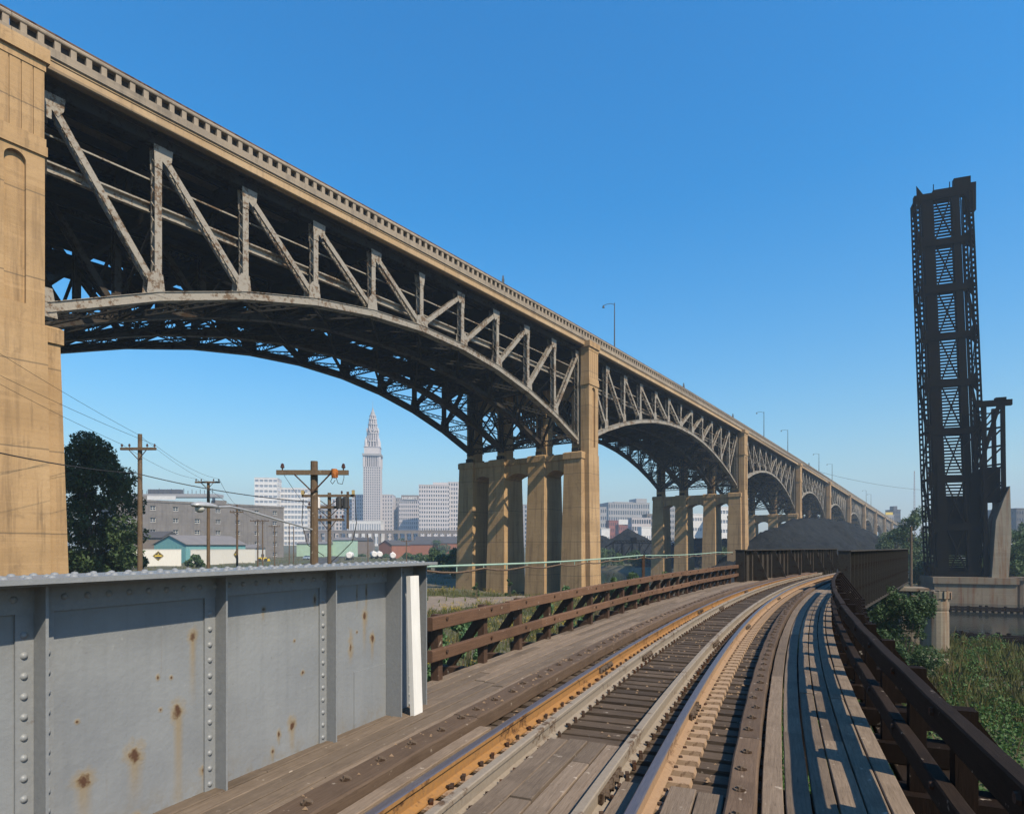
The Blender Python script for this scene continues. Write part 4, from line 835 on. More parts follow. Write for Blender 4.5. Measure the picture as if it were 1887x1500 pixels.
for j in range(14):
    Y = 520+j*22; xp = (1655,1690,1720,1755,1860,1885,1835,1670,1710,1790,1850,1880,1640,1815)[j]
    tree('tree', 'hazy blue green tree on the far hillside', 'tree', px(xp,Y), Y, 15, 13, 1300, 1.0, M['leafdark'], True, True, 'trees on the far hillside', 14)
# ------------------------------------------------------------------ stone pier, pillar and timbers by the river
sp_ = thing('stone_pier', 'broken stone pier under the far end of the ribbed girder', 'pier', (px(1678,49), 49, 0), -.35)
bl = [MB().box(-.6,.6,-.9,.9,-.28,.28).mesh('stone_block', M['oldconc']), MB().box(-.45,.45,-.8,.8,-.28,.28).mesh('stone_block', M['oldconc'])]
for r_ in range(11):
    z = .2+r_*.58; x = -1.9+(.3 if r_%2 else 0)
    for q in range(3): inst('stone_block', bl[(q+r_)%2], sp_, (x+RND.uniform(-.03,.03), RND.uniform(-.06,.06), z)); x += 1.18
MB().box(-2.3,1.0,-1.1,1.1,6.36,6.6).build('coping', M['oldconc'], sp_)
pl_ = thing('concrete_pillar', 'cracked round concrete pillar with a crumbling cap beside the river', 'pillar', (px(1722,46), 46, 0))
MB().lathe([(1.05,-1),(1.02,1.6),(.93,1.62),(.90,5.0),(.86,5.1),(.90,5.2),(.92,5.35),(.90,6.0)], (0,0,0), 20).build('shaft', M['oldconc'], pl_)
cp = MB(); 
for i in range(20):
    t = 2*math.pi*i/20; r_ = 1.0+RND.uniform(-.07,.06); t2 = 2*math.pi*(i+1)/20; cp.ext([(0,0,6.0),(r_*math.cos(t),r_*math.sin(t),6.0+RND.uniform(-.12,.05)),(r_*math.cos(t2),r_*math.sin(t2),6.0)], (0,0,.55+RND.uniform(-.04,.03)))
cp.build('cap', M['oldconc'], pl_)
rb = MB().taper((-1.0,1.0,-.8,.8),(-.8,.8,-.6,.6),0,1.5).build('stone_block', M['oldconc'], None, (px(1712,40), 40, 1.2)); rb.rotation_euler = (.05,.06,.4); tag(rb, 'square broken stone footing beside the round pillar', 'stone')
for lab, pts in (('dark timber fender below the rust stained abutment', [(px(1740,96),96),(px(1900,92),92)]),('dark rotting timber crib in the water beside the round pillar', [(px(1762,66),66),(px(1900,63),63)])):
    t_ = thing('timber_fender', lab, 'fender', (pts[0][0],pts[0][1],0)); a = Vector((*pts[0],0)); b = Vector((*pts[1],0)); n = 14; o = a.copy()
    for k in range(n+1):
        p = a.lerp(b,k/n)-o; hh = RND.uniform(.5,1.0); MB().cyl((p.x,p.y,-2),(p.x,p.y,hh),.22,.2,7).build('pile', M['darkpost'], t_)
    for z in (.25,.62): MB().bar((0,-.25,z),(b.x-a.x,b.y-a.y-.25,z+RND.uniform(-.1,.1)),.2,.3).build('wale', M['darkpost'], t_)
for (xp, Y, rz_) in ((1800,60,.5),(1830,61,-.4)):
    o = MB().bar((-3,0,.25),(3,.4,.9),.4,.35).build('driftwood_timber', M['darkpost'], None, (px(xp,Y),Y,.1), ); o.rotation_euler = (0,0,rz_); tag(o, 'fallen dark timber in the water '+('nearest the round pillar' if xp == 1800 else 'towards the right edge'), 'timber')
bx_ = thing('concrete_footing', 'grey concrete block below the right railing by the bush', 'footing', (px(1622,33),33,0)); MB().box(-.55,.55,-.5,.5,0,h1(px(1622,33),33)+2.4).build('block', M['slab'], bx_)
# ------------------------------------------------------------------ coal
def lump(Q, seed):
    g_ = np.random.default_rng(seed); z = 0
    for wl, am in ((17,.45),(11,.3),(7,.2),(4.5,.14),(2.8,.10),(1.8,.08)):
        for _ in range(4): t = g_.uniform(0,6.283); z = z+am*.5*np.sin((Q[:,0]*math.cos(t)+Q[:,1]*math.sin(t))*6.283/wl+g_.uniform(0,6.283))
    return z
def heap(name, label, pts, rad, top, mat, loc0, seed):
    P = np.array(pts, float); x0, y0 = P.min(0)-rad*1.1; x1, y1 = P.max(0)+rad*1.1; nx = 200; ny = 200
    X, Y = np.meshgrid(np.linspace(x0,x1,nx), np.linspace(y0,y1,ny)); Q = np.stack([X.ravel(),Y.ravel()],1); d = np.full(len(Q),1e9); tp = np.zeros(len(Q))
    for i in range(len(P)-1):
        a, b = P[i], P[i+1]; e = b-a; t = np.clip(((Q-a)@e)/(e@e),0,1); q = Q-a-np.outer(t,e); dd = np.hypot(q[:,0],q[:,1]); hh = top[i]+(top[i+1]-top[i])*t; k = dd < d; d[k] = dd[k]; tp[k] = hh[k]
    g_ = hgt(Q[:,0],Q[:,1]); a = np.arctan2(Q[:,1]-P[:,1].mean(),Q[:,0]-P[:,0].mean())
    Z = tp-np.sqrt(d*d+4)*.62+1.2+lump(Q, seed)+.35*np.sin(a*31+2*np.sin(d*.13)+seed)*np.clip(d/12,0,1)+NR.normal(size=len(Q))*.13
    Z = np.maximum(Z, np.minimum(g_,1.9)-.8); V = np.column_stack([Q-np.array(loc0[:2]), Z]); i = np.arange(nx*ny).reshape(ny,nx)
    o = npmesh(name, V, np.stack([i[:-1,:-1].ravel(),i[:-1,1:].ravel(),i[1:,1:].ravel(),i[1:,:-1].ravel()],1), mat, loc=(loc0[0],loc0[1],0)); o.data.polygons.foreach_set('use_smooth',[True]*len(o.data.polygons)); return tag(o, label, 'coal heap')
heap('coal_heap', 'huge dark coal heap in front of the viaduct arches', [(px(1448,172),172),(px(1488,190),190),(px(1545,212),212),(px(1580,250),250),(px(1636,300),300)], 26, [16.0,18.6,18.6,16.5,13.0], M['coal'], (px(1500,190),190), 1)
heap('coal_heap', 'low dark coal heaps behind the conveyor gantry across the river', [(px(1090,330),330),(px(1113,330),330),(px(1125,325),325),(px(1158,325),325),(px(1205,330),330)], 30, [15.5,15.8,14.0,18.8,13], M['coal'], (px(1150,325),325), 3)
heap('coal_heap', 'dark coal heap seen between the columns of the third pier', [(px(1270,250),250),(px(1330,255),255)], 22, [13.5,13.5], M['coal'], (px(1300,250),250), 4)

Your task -
Print out the lines exactly, skipping any picture.

Exercise solution -
The Blender Python script for this scene continues. Write part 4, from line 835 on. More parts follow. Write for Blender 4.5. Measure the picture as if it were 1887x1500 pixels.
for j in range(14):
    Y = 520+j*22; xp = (1655,1690,1720,1755,1860,1885,1835,1670,1710,1790,1850,1880,1640,1815)[j]
    tree('tree', 'hazy blue green tree on the far hillside', 'tree', px(xp,Y), Y, 15, 13, 1300, 1.0, M['leafdark'], True, True, 'trees on the far hillside', 14)
# ------------------------------------------------------------------ stone pier, pillar and timbers by the river
sp_ = thing('stone_pier', 'broken stone pier under the far end of the ribbed girder', 'pier', (px(1678,49), 49, 0), -.35)
bl = [MB().box(-.6,.6,-.9,.9,-.28,.28).mesh('stone_block', M['oldconc']), MB().box(-.45,.45,-.8,.8,-.28,.28).mesh('stone_block', M['oldconc'])]
for r_ in range(11):
    z = .2+r_*.58; x = -1.9+(.3 if r_%2 else 0)
    for q in range(3): inst('stone_block', bl[(q+r_)%2], sp_, (x+RND.uniform(-.03,.03), RND.uniform(-.06,.06), z)); x += 1.18
MB().box(-2.3,1.0,-1.1,1.1,6.36,6.6).build('coping', M['oldconc'], sp_)
pl_ = thing('concrete_pillar', 'cracked round concrete pillar with a crumbling cap beside the river', 'pillar', (px(1722,46), 46, 0))
MB().lathe([(1.05,-1),(1.02,1.6),(.93,1.62),(.90,5.0),(.86,5.1),(.90,5.2),(.92,5.35),(.90,6.0)], (0,0,0), 20).build('shaft', M['oldconc'], pl_)
cp = MB(); 
for i in range(20):
    t = 2*math.pi*i/20; r_ = 1.0+RND.uniform(-.07,.06); t2 = 2*math.pi*(i+1)/20; cp.ext([(0,0,6.0),(r_*math.cos(t),r_*math.sin(t),6.0+RND.uniform(-.12,.05)),(r_*math.cos(t2),r_*math.sin(t2),6.0)], (0,0,.55+RND.uniform(-.04,.03)))
cp.build('cap', M['oldconc'], pl_)
rb = MB().taper((-1.0,1.0,-.8,.8),(-.8,.8,-.6,.6),0,1.5).build('stone_block', M['oldconc'], None, (px(1712,40), 40, 1.2)); rb.rotation_euler = (.05,.06,.4); tag(rb, 'square broken stone footing beside the round pillar', 'stone')
for lab, pts in (('dark timber fender below the rust stained abutment', [(px(1740,96),96),(px(1900,92),92)]),('dark rotting timber crib in the water beside the round pillar', [(px(1762,66),66),(px(1900,63),63)])):
    t_ = thing('timber_fender', lab, 'fender', (pts[0][0],pts[0][1],0)); a = Vector((*pts[0],0)); b = Vector((*pts[1],0)); n = 14; o = a.copy()
    for k in range(n+1):
        p = a.lerp(b,k/n)-o; hh = RND.uniform(.5,1.0); MB().cyl((p.x,p.y,-2),(p.x,p.y,hh),.22,.2,7).build('pile', M['darkpost'], t_)
    for z in (.25,.62): MB().bar((0,-.25,z),(b.x-a.x,b.y-a.y-.25,z+RND.uniform(-.1,.1)),.2,.3).build('wale', M['darkpost'], t_)
for (xp, Y, rz_) in ((1800,60,.5),(1830,61,-.4)):
    o = MB().bar((-3,0,.25),(3,.4,.9),.4,.35).build('driftwood_timber', M['darkpost'], None, (px(xp,Y),Y,.1), ); o.rotation_euler = (0,0,rz_); tag(o, 'fallen dark timber in the water '+('nearest the round pillar' if xp == 1800 else 'towards the right edge'), 'timber')
bx_ = thing('concrete_footing', 'grey concrete block below the right railing by the bush', 'footing', (px(1622,33),33,0)); MB().box(-.55,.55,-.5,.5,0,h1(px(1622,33),33)+2.4).build('block', M['slab'], bx_)
# ------------------------------------------------------------------ coal
def lump(Q, seed):
    g_ = np.random.default_rng(seed); z = 0
    for wl, am in ((17,.45),(11,.3),(7,.2),(4.5,.14),(2.8,.10),(1.8,.08)):
        for _ in range(4): t = g_.uniform(0,6.283); z = z+am*.5*np.sin((Q[:,0]*math.cos(t)+Q[:,1]*math.sin(t))*6.283/wl+g_.uniform(0,6.283))
    return z
def heap(name, label, pts, rad, top, mat, loc0, seed):
    P = np.array(pts, float); x0, y0 = P.min(0)-rad*1.1; x1, y1 = P.max(0)+rad*1.1; nx = 200; ny = 200
    X, Y = np.meshgrid(np.linspace(x0,x1,nx), np.linspace(y0,y1,ny)); Q = np.stack([X.ravel(),Y.ravel()],1); d = np.full(len(Q),1e9); tp = np.zeros(len(Q))
    for i in range(len(P)-1):
        a, b = P[i], P[i+1]; e = b-a; t = np.clip(((Q-a)@e)/(e@e),0,1); q = Q-a-np.outer(t,e); dd = np.hypot(q[:,0],q[:,1]); hh = top[i]+(top[i+1]-top[i])*t; k = dd < d; d[k] = dd[k]; tp[k] = hh[k]
    g_ = hgt(Q[:,0],Q[:,1]); a = np.arctan2(Q[:,1]-P[:,1].mean(),Q[:,0]-P[:,0].mean())
    Z = tp-np.sqrt(d*d+4)*.62+1.2+lump(Q, seed)+.35*np.sin(a*31+2*np.sin(d*.13)+seed)*np.clip(d/12,0,1)+NR.normal(size=len(Q))*.13
    Z = np.maximum(Z, np.minimum(g_,1.9)-.8); V = np.column_stack([Q-np.array(loc0[:2]), Z]); i = np.arange(nx*ny).reshape(ny,nx)
    o = npmesh(name, V, np.stack([i[:-1,:-1].ravel(),i[:-1,1:].ravel(),i[1:,1:].ravel(),i[1:,:-1].ravel()],1), mat, loc=(loc0[0],loc0[1],0)); o.data.polygons.foreach_set('use_smooth',[True]*len(o.data.polygons)); return tag(o, label, 'coal heap')
heap('coal_heap', 'huge dark coal heap in front of the viaduct arches', [(px(1448,172),172),(px(1488,190),190),(px(1545,212),212),(px(1580,250),250),(px(1636,300),300)], 26, [16.0,18.6,18.6,16.5,13.0], M['coal'], (px(1500,190),190), 1)
heap('coal_heap', 'low dark coal heaps behind the conveyor gantry across the river', [(px(1090,330),330),(px(1113,330),330),(px(1125,325),325),(px(1158,325),325),(px(1205,330),330)], 30, [15.5,15.8,14.0,18.8,13], M['coal'], (px(1150,325),325), 3)
heap('coal_heap', 'dark coal heap seen between the columns of the third pier', [(px(1270,250),250),(px(1330,255),255)], 22, [13.5,13.5], M['coal'], (px(1300,250),250), 4)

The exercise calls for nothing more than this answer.